Recognition and Enforcement in Cross-Border Insolvency Law: A Proposal for Judicial Gap-Filling
66 Pages Posted: 27 Oct 2015
Date Written: 2015
Abstract
The globalization of business activity necessarily entails contacts with a diverse array of national laws and legal systems. It is no accident then that when businesses become insolvent, such insolvencies often have transnational consequences and cross the boundaries of domestic jurisdictions. A recent illustration of the scale, complexity, and financial significance of the issues involved is provided by the insolvency of Lehman Brothers, a firm that conducted business in over forty countries through the instrumentality of about 650 legal entities outside the United States. In such situations, there is a clash of competing national laws on weighty questions including the recognition of security interests, processes related to the disbursal of assets, and different policy preferences underlying the protection of different kinds of creditors.
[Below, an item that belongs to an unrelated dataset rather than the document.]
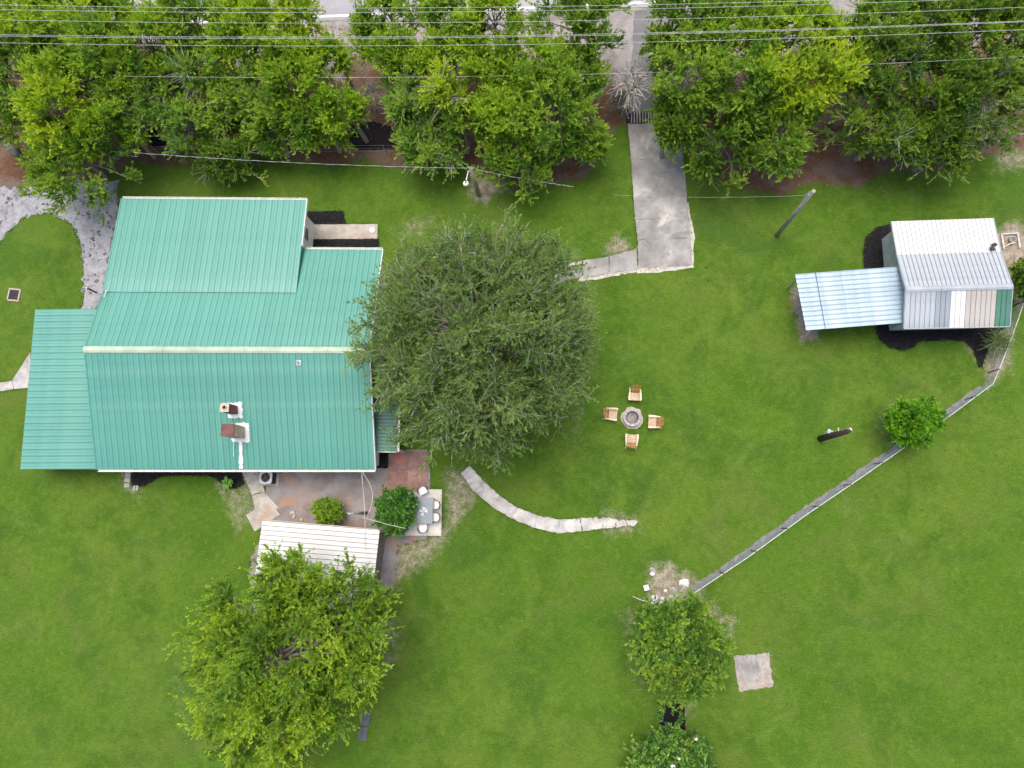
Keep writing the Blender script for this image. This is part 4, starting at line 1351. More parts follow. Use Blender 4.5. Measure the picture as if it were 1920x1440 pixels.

This Article is organized as follows: Part 2 provides an overview of cross-border insolvency law in Australia and outlines the key provisions following the enactment of the Model Law. It also discusses some issues presented by the implementation and interpretation of the Model Law by courts, and illustrates potential problems. Parts 3 and 4 discuss the position in the United States and United Kingdom, respectively, illustrating the confusion created by conflicting decisions on recognition and enforcement in cross-border settings. In Part 5, an argument is set forth for courts to harmonize the recognition and enforcement of cross-border insolvency judgments in order to effectuate the normative foundations of the Model Law and provide certainty for international business. Part 6 concludes.